Mulhouse, envoyée spéciale
Les bancs sont gris comme un lundi 2 décembre. Les murs de la salle d’audience ont été peints en rouge sang. Drôle de choix pour un palais de justice. La famille élargie de Raphaël B., policier tué d’une balle dans le cœur à 31 ans, se serre sur les premiers rangs, autour de sa veuve. À l’arrière, silencieux, se sont assis quelques collègues du tireur. Il est policier lui aussi. Le tribunal correctionnel de Mulhouse juge Nicolas D., 36 ans, brigadier à la barbe soignée, pour homicide involontaire sur son collègue. Les deux hommes appartenaient au « groupe stups » de la sûreté départementale du Haut-Rhin. Leurs bureaux étaient voisins, ils s’entendaient bien et faisaient du sport ensemble le midi.
La présidente du tribunal, Christine Schlumberger, rappelle « les faits absolument dramatiques » survenus le 26 avril 2017 au premier étage de l’hôtel de police de Mulhouse. Au-dessus de la magistrate, un buste de Marianne impassible trône sur une étagère fixée au mur. L’accident est aussi simple à résumer que difficile à comprendre : ce jour-là, vers 15 h 30, Raphaël B. est entré dans le bureau de son collègue, sans doute pour utiliser l’imprimante. Nicolas D., qui manipulait au même moment son arme de service, lui a tiré une balle dans le thorax. Ni les fonctionnaires présents ni les pompiers n’ont pu le réanimer. Raphaël B. est déclaré mort trois quarts d’heure plus tard aux urgences.

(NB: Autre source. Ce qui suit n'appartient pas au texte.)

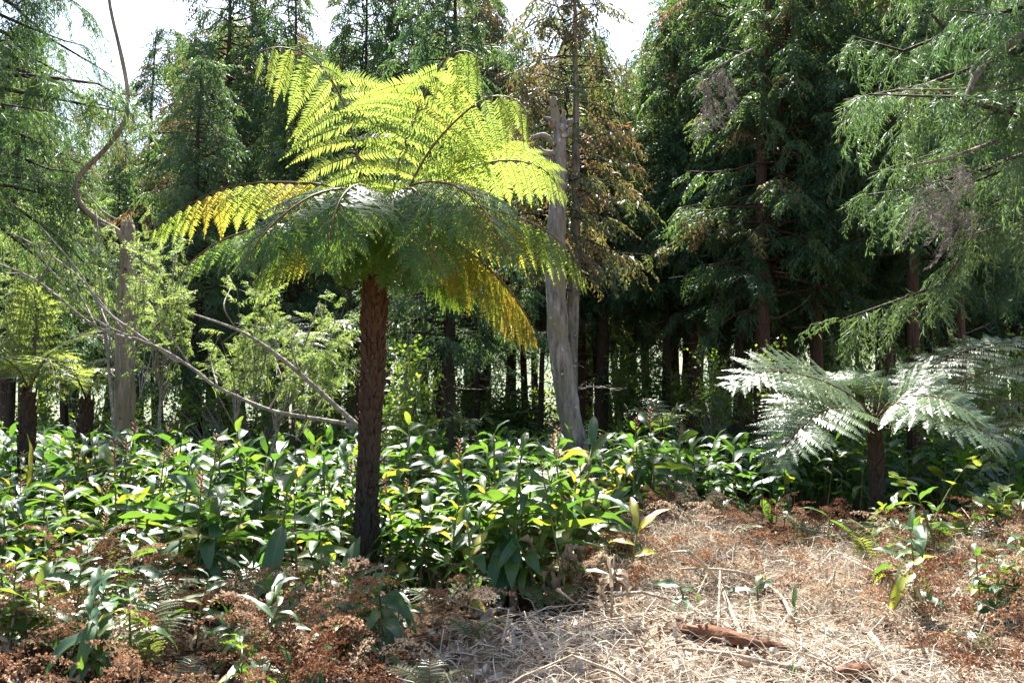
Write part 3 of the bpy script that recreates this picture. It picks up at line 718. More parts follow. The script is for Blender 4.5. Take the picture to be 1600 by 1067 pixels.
# the pale fern on the right, its neighbours, and the ferns behind on the left
radial_fern('low tree fern on the right with broad white-shining fronds on a short reddish trunk', 1368, 655, 12.0, .085, [
    ([(1330, 618, -.2), (1270, 590, -.4), (1200, 580, -.6), (1135, 605, -.7)], (.1, .9, .5)),
    ([(1335, 640, -.5), (1290, 640, -.9), (1235, 685, -1.3), (1200, 735, -1.4)], (.5, -.7, -.35)),
    ([(1375, 620, .2), (1360, 598, .5), (1320, 592, .8), (1265, 605, 1.0)], (.3, .8, .3)),
    ([(1400, 630, -.5), (1450, 640, -.9), (1510, 660, -1.1), (1570, 695, -1.2)], (.45, .8, .45)),
    ([(1410, 605, .2), (1470, 565, .4), (1540, 540, .5), (1620, 532, .5)], (.1, .9, .3)),
    ([(1420, 625, .1), (1490, 600, .2), (1560, 575, .2), (1630, 565, .2)], (.1, .9, .3)),
    ([(1355, 620, .4), (1330, 610, .9), (1290, 625, 1.2), (1240, 640, 1.3)], (.4, .8, .1)),
        ([(1395, 630, -.3), (1430, 618, -.6), (1480, 625, -.8), (1535, 655, -.9)], (.2, .9, .45)),
    ([(1340, 625, -.1), (1300, 615, -.3), (1250, 632, -.5), (1205, 665, -.6)], (.15, .9, .45)),
    ], 'frond_pale', .68, .115, True, 31, 220, 19, 24, droop=.3)
radial_fern('tree fern cut by the right edge, its pale fronds reaching in beside the low fern', 1650, 665, 12.5, .08, [
    ([(1620, 640, -.2), (1570, 625, -.4), (1520, 640, -.5), (1480, 670, -.5)], (.1, .9, .2)),
    ([(1630, 660, -.6), (1590, 655, -1.0), (1560, 690, -1.3), (1545, 740, -1.4)], (.6, -.6, .1)),
    ([(1640, 630, .1), (1600, 590, .2), (1560, 580, .3), (1500, 590, .4)], (.1, .9, .3)),
    ([(1680, 640, 0), (1740, 640, 0), (1800, 690, 0)], (0, 1, .1)),
    ], 'frond_pale', .5, .08, False, 32, 160)
radial_fern('tree fern at the left edge with one upright sunlit frond', 45, 610, 12.0, .10, [
    ([(52, 570, .05), (56, 515, .08), (54, 465, .05), (40, 445, -.1)], (1, 0, 0)),
    ([(70, 560, -.1), (105, 535, -.2), (140, 522, -.3), (168, 530, -.35)], (.1, .9, .3)),
    ([(20, 560, -.1), (-15, 535, -.2), (-60, 540, -.3)], (.1, .9, .3)),
    ([(30, 580, -.3), (0, 560, -.6), (-20, 600, -.9)], (.6, -.6, 0)),
    ([(60, 580, -.3), (75, 560, -.7), (85, 590, -1.0), (90, 630, -1.1)], (1, .2, 0)),
    ([(55, 580, .3), (75, 555, .6), (100, 555, .9), (130, 580, 1.0)], (.5, -.5, .1)),
    ([(35, 590, .3), (15, 570, .7), (-10, 575, 1.0)], (.5, .5, .1)),
    ], 'frond', .42, .075, False, 33, 120, 12, 16)
radial_fern('shaded tree fern with blue-green fronds behind the broken trunk on the left', 135, 625, 13.5, .11, [
    ([(120, 590, -.2), (95, 580, -.4), (70, 600, -.5)], (.1, .9, .2)),
    ([(150, 590, -.2), (190, 570, -.4), (235, 580, -.5), (270, 610, -.5)], (.1, .9, .2)),
    ([(145, 595, -.4), (160, 575, -.8), (180, 590, -1.1), (195, 630, -1.2)], (.8, .4, 0)),
    ([(140, 590, .3), (150, 565, .6), (170, 560, .9)], (.9, -.2, .1)),
    ([(125, 600, -.4), (115, 590, -.8), (100, 620, -1.0)], (.7, -.5, 0)),
    ], 'frond', .36, .06, False, 34, 120, 12, 16)
radial_fern('tree fern with pale spreading fronds behind the forked bare branches', 468, 570, 15.0, .09, [
    ([(450, 530, -.1), (420, 510, -.2), (385, 510, -.3), (345, 535, -.3)], (.1, .9, .3)),
    ([(462, 530, .1), (455, 505, .3), (440, 498, .5), (425, 515, .7)], (.9, .3, .1)),
    ([(490, 530, -.1), (515, 508, -.2), (540, 505, -.3), (570, 520, -.3)], (.1, .9, .3)),
    ([(475, 535, -.4), (480, 520, -.8), (488, 540, -1.1), (495, 575, -1.2)], (1, .1, 0)),
    ([(460, 535, -.4), (440, 525, -.8), (420, 550, -1.0), (410, 580, -1.0)], (.6, -.6, 0)),
    ([(600, 510, .3), (640, 520, .4)], (.1, .9, .3)),
    ], 'frond_pale', .36, .06, False, 35, 0, 12, 14)
radial_fern('small silvery fern rosette above the ginger right of the grey snag', 1035, 690, 15.0, .05, [
    ([(1020, 660, -.2), (1000, 640, -.4), (975, 650, -.5)], (.1, .9, .2)),
    ([(1030, 655, -.1), (1025, 630, .1), (1005, 622, .3)], (.9, .2, .1)),
    ([(1045, 655, -.1), (1060, 635, -.2), (1085, 645, -.3)], (.1, .9, .2)),
    ([(1035, 655, -.4), (1030, 645, -.8), (1022, 670, -1.0)], (1, .1, 0)),
    ([(1045, 655, -.3), (1055, 650, -.7), (1060, 675, -.9)], (.8, .5, 0)),
    ], 'frond_pale', .26, .05, False, 36, 0, 10, 12)
radial_fern('tiny pale fern catching the sun beside the grey-barked conifer', 735, 680, 14.0, .03, [
    ([(725, 660, -.2), (710, 650, -.4), (695, 662, -.5)], (.1, .9, .2)),
    ([(745, 660, -.1), (758, 650, -.2), (770, 662, -.3)], (.1, .9, .2)),
    ([(735, 660, -.3), (735, 655, -.6), (735, 672, -.8)], (1, .1, 0)),
    ], 'frond_pale', .22, .045, False, 37, 0, 9, 10)

# ------------------------------------------------------------------ the broken trunk, the grey snag, the bare branches
def tr_path(pts, d): return [P(a, b, d + (q[0] if q else 0)) for a, b, *q in pts]
D = 11.5
b = P(190, 790, D); b[2] = float(ground_z(b[0], D)) - .05
t = thing('broken_tree', 'pale weathered broken trunk on the left with a crooked limb snaking up from its top', 'tree', b)
mb = MB(); tube(mb, smooth_path([b] + tr_path([(193, 725), (196, 560), (199, 450), (200, 352)], D), 40) - b, [.18, .135, .125, .12, .115, .11, .085], 22, .05, ridges=4, seed=8)
for k in range(7):
    a = k * .9; h = np.array([math.cos(a), math.sin(a), 0]) * .06; q = P(200, 352, D) - b
    tube(mb, [q + h - [0, 0, .05], q + h * .9 + [0, 0, .03], q + h * .8 + [0, 0, .06 + .07 * random.random()]], [.035, .02, .004], 4)
mb.build('trunk', M['bark_pale'], t)
mb = MB(); tube(mb, smooth_path(tr_path([(200, 430), (192, 372), (150, 342), (122, 312), (124, 276), (160, 238), (192, 196), (200, 150), (188, 80), (172, 10), (160, -90)], D - .05), 50) - b, [.075, .05, .036, .034, .032, .028, .022, .016], 10, .06, seed=9)
mb.build('limb', M['bark_pale'], t)
for pts, r_ in (([(172, 355), (150, 352), (138, 400), (120, 380)], .018), ([(200, 150), (225, 140), (240, 60), (215, 40), (170, 15)], .009), ([(185, 345), (160, 330), (128, 300), (60, 280), (0, 262)], .014), ([(150, 410), (120, 412), (60, 405)], .012), ([(199, 470), (215, 462), (235, 440)], .014)):
    mb = MB(); tube(mb, smooth_path(tr_path(pts, D - .1), 18) - b, [r_, r_ * .4], 5, .08); mb.build('twig', M['twig'], t)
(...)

À la barre, Nicolas D. écoute et acquiesce de la tête, les mains dans le dos. Il a toujours reconnu sa responsabilité et exprimé ses regrets, sans pouvoir expliquer ce qui s’est exactement passé, invoquant l’état de « sidération » qui l’a aussitôt saisi. Bien que les bureaux soient contigus et partagés, aucun autre fonctionnaire n’a assisté directement à la scène. Celui qui se trouvait dans la pièce voisine n’en a saisi qu’une partie. D’abord les mots de Nicolas D., à l’arrivée de Raphaël B. : « Fais gaffe, je suis chambré (une cartouche est engagée dans la chambre de l’arme, ndlr). » Puis la détonation. Ce témoin a ensuite vu Raphaël B. porter ses mains sur sa poitrine et dire « putain, Nico, t’es con », avant de s’effondrer. Leurs collègues accourent, essaient d’aider, éloignent Nicolas D. qui avait déjà rangé son arme.
Les débuts de l’enquête menée par l’IGPN (Inspection générale de la police nationale) laissent à désirer. « Hagard et absent », le tireur est conduit à l’hôpital par ses collègues du groupe stups, auditionnés par la suite comme témoins potentiels.